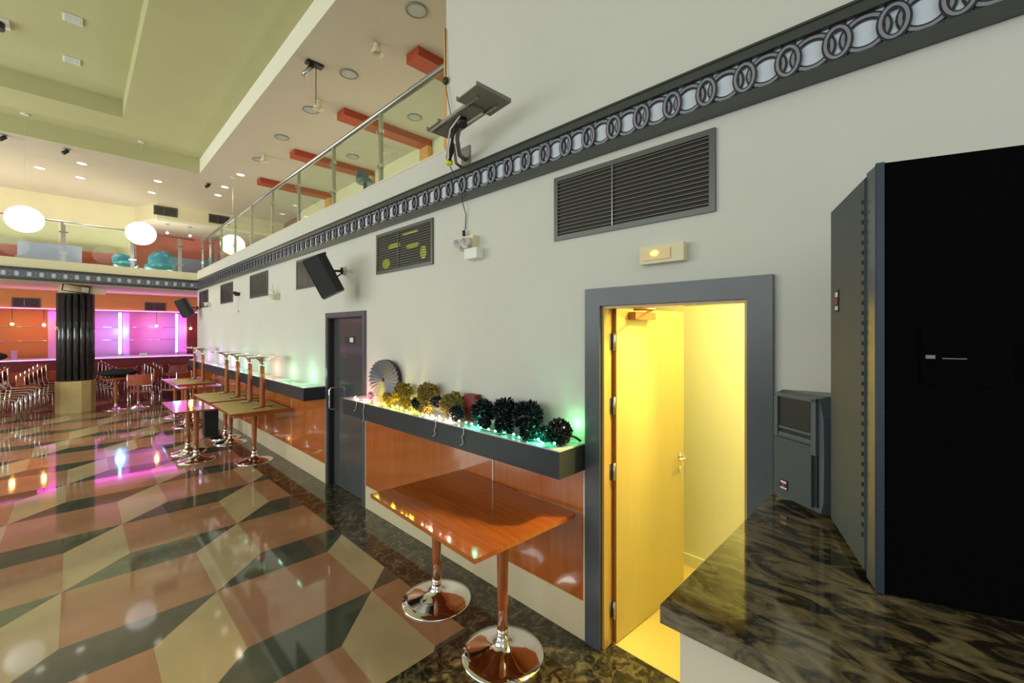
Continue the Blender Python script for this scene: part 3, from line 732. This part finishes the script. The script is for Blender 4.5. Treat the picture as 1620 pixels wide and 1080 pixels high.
stack(-1.5, 14.3, R(-80), 5, 'farther back at the left frame edge', 'chair stack behind the left edge', .065, .045)
stack(.50, 14.35, R(80), 6, 'just right of the fluted column', 'chair stack right of the column', .065, .045)
stack(1.30, 14.5, R(60), 4, 'behind the black cloth heap', 'chair stack behind the cloth', .065, .045)
single = [(.92, 15.3, 170, 'chair with its red back to the bar, left of three under the neon'), (1.50, 15.25, 185, 'chair with its red back to the bar, middle of three under the neon'), (2.05, 15.3, 175, 'chair with its red back to the bar, right of three under the neon'), (2.55, 14.8, 130, 'chair turned sideways close to the far corner of the long wall'), (-.95, 15.2, 180, 'chair at the bar behind the left stacks'), (-.45, 15.4, 190, 'chair right beside the column, facing the bar'), (.35, 13.0, 20, 'chair pushed under the cloth table from the front'), (1.05, 12.98, -10, 'chair in front of the cloth table on its right side'), (1.66, 12.9, 40, 'chair between the cloth table and the far tables'), (-.25, 13.25, 30, 'single chair standing before the column base, left of it')]
for x, y, r_, lab in single[:6]+single[7:9]:
    place(x, y, 0, R(r_), 'red-brown '+lab, 'single chairs by the bar')

# ---------------------------------------------------------------- right foreground: counter, speakers
t = thing('service_counter', 'granite-topped cream counter in the lower right corner', 'counter', (0, 0, 0))
CZ = 1.20
a = MB(); a.box(.915, WX-.001, -1.6, .438, CZ-.04, CZ); a.bevel(.012, 3); a.build('worktop', M['granite_top'], t)
a = MB(); a.box(.955, WX-.002, -1.6, .41, 0, CZ-.0405); a.build('body', M['cream_strip'], t)

def logo(parent, m, w_, h_):
    # small badge: white lettering bars around a red mark on a dark plate
    a = MB(); a.box(-w_/2, w_/2, 0, .002, -h_/2, h_/2, m); a.build('badge', M['dark'], parent)
    a = MB(); a.box(-w_*.36, w_*.36, .002, .003, h_*.18, h_*.40, m); a.box(-w_*.40, w_*.40, .002, .003, -h_*.42, -h_*.24, m); a.build('badge_mark', M['logo_w'], parent)
    a = MB(); a.box(-w_*.2, w_*.2, .002, .0035, -h_*.16, h_*.12, m); a.build('badge_mark', M['logo_r'], parent)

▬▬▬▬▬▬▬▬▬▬

What the task requires:
Give the data again exactly as written, with all pictures left out.

Correct output:
Continue the Blender Python script for this scene: part 3, from line 732. This part finishes the script. The script is for Blender 4.5. Treat the picture as 1620 pixels wide and 1080 pixels high.
stack(-1.5, 14.3, R(-80), 5, 'farther back at the left frame edge', 'chair stack behind the left edge', .065, .045)
stack(.50, 14.35, R(80), 6, 'just right of the fluted column', 'chair stack right of the column', .065, .045)
stack(1.30, 14.5, R(60), 4, 'behind the black cloth heap', 'chair stack behind the cloth', .065, .045)
single = [(.92, 15.3, 170, 'chair with its red back to the bar, left of three under the neon'), (1.50, 15.25, 185, 'chair with its red back to the bar, middle of three under the neon'), (2.05, 15.3, 175, 'chair with its red back to the bar, right of three under the neon'), (2.55, 14.8, 130, 'chair turned sideways close to the far corner of the long wall'), (-.95, 15.2, 180, 'chair at the bar behind the left stacks'), (-.45, 15.4, 190, 'chair right beside the column, facing the bar'), (.35, 13.0, 20, 'chair pushed under the cloth table from the front'), (1.05, 12.98, -10, 'chair in front of the cloth table on its right side'), (1.66, 12.9, 40, 'chair between the cloth table and the far tables'), (-.25, 13.25, 30, 'single chair standing before the column base, left of it')]
for x, y, r_, lab in single[:6]+single[7:9]:
    place(x, y, 0, R(r_), 'red-brown '+lab, 'single chairs by the bar')

# ---------------------------------------------------------------- right foreground: counter, speakers
t = thing('service_counter', 'granite-topped cream counter in the lower right corner', 'counter', (0, 0, 0))
CZ = 1.20
a = MB(); a.box(.915, WX-.001, -1.6, .438, CZ-.04, CZ); a.bevel(.012, 3); a.build('worktop', M['granite_top'], t)
a = MB(); a.box(.955, WX-.002, -1.6, .41, 0, CZ-.0405); a.build('body', M['cream_strip'], t)

def logo(parent, m, w_, h_):
    # small badge: white lettering bars around a red mark on a dark plate
    a = MB(); a.box(-w_/2, w_/2, 0, .002, -h_/2, h_/2, m); a.build('badge', M['dark'], parent)
    a = MB(); a.box(-w_*.36, w_*.36, .002, .003, h_*.18, h_*.40, m); a.box(-w_*.40, w_*.40, .002, .003, -h_*.42, -h_*.24, m); a.build('badge_mark', M['logo_w'], parent)
    a = MB(); a.box(-w_*.2, w_*.2, .002, .0035, -h_*.16, h_*.12, m); a.build('badge_mark', M['logo_r'], parent)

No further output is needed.